Congress also recognises that useful work well done for collective benefit gives personal fulfilment.

In the circumstances prevailing in Britain today, this congress resolves to advance the following demands in the immediate interests of the working class:

1. All employers should provide a safe and dignified environment, with wages and benefits that allow all workers not only to have the necessaries, but to live a culturally fulfilling life.

2. All jobs should ensure access to suitable vocational or academic education, either within or without the workplace, and all apprenticeships should provide a wage to apprentices, which not only provides the necessaries, but allows a culturally fulfilling life.

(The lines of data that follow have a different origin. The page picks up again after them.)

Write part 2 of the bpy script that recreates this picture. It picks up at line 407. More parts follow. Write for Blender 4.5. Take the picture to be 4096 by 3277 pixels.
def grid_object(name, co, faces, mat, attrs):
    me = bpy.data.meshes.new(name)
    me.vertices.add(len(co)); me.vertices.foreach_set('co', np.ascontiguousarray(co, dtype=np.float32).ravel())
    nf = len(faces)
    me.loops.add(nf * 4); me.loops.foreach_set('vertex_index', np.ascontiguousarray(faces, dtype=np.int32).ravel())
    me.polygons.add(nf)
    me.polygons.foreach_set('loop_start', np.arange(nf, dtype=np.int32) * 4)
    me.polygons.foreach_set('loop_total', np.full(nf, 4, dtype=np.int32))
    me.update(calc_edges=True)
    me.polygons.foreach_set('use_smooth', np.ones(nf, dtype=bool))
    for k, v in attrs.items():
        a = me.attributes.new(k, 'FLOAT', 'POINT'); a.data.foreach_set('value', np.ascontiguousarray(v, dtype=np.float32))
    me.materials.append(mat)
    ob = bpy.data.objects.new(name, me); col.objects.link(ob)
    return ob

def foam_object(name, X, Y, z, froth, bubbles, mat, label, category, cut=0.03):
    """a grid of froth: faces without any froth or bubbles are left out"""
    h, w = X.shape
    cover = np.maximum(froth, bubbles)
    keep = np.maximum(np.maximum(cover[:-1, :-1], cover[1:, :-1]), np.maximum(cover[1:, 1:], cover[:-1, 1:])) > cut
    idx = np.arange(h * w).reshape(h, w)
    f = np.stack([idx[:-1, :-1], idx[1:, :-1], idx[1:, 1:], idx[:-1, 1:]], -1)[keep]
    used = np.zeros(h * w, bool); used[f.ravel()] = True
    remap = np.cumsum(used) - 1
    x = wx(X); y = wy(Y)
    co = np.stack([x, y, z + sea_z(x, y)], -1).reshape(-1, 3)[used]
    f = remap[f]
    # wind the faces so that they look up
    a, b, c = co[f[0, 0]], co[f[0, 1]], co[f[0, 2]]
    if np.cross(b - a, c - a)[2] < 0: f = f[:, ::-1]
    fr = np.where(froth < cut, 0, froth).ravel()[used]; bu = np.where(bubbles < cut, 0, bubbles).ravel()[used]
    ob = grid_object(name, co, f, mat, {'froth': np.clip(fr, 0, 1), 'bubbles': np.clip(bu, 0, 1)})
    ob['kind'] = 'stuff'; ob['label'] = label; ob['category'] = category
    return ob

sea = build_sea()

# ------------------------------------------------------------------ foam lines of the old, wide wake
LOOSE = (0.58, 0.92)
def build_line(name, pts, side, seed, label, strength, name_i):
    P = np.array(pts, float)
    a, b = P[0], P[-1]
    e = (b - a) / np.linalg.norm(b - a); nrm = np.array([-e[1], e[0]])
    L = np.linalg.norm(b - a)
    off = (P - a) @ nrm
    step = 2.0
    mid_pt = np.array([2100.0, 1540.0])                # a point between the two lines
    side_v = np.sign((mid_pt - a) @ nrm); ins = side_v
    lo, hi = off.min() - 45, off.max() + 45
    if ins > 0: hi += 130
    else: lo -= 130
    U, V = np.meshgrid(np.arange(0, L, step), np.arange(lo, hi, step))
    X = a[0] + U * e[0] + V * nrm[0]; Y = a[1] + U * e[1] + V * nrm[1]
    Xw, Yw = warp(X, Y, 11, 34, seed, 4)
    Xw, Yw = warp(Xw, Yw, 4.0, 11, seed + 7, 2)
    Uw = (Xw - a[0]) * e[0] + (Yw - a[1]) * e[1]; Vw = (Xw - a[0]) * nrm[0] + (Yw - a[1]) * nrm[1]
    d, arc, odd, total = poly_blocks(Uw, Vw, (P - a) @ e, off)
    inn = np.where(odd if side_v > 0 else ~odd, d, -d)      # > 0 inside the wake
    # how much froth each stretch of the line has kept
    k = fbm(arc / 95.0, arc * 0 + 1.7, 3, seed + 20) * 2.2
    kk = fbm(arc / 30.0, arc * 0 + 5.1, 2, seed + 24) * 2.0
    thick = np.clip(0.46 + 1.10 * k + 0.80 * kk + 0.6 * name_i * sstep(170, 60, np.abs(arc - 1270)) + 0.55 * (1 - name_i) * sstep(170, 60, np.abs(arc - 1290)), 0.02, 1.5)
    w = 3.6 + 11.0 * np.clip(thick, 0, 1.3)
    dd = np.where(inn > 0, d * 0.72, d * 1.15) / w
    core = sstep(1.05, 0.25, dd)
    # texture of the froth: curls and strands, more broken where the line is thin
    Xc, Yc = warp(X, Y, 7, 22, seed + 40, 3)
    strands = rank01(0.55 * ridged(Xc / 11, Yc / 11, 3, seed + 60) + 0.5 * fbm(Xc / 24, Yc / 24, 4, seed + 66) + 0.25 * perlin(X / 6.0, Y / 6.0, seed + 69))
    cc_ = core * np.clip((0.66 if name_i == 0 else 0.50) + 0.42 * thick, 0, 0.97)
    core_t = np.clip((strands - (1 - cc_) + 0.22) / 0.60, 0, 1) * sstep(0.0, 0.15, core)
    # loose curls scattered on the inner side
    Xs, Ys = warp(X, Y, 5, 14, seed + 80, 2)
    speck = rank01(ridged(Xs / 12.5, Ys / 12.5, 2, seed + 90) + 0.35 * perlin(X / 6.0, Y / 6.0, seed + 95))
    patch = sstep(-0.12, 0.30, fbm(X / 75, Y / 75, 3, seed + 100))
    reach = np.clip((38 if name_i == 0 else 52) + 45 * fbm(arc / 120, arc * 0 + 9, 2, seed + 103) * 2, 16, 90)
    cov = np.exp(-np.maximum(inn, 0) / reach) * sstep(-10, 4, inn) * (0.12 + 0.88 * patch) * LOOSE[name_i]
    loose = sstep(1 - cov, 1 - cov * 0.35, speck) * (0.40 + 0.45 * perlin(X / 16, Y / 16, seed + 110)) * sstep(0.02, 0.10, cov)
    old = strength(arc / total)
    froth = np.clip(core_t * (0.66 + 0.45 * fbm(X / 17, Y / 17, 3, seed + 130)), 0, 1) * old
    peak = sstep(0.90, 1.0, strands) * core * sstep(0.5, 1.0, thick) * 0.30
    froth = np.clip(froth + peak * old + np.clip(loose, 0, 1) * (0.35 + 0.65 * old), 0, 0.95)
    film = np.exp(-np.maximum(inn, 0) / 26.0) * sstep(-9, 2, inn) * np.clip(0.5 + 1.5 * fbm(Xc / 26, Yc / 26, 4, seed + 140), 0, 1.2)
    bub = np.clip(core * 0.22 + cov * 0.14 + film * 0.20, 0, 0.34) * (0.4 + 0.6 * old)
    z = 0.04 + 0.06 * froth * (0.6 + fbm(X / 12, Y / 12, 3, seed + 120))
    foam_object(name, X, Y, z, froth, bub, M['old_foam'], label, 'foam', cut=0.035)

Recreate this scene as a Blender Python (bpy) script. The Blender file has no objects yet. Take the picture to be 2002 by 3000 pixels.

3. All jobs should be made accessible to the working class based on ability, rather than class or other characteristics.

4. All jobs should ensure that time is given to workers not only for education and training, but also for family and cultural pursuits, as well as for leisure and holidays.

5. An end to zero-hour contracts and an end to fake self-employment, which are used to deny workers job security and many other employment rights, including sick and holiday pay.

6. Councils to return to in-house or direct labour employment to end the anti-worker and safety-cutting practices inherent in contracting work out to profit-motivated companies.

7. The abolition of anti-trade union laws, including the postal ballot and the laws against secondary ‘flying’ pickets and sympathy strikes.

8. The reduction of the age of retirement to 60 for all workers.

This congress instructs all branches to forward these demands, to build strong ties with local workers and provide support during local as well as national disputes.

To this end, branches must be informed and understand the particular forces and characters at play not just in national, but in local business and industry, and to produce propaganda and agitate amongst the broadest sections of the working class as well as the advanced workers.